Still, the arguments raised by the void-for-vagueness approach should prompt an interesting conversation about the last-ditch effort commonly used by defense attorneys for crimes large and small. The current controlling precedent throughout the nation on what constitutes an unconstitutionally void statute stems from the Supreme Court. Justice George Sutherland wrote in the 1926 case of Connally v. General Construction Co. that such laws are those that "men of common intelligence [to] necessarily guess at its meaning and differ as to its application."

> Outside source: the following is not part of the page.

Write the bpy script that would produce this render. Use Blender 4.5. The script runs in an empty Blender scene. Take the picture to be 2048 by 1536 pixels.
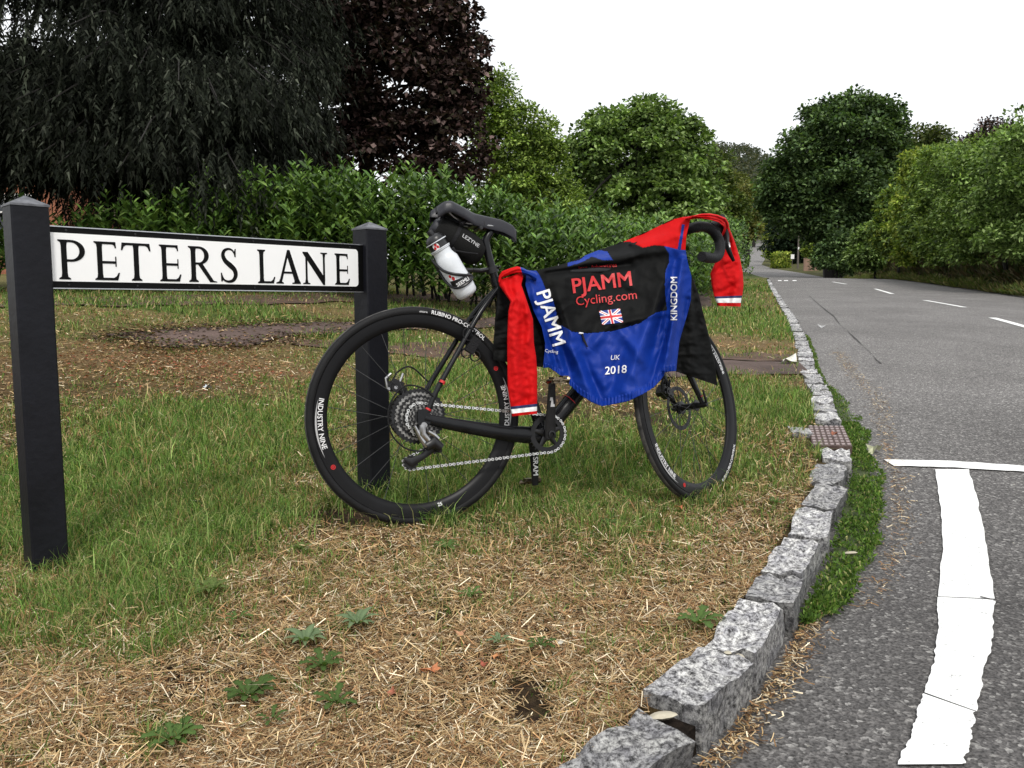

In recent practice, this plausibly low bar for striking down a law has been raised somewhat intensely. Using the standards needed to strike abuse of office or coercion statutes, most laws on drug dealing or sexual assault could probably be tossed as well. Also, what constitutes a person "of common intelligence"? What discerns a "guess" from a reasonable conclusion? How large must two people's disagreement be in order for it to truly "differ"? Even Justice Sutherland's instructions on vagueness may be too vague by his own standards.

Perhaps Perry's team should come up with a different strategy. Though perhaps you disagree? I suppose I might be too vague.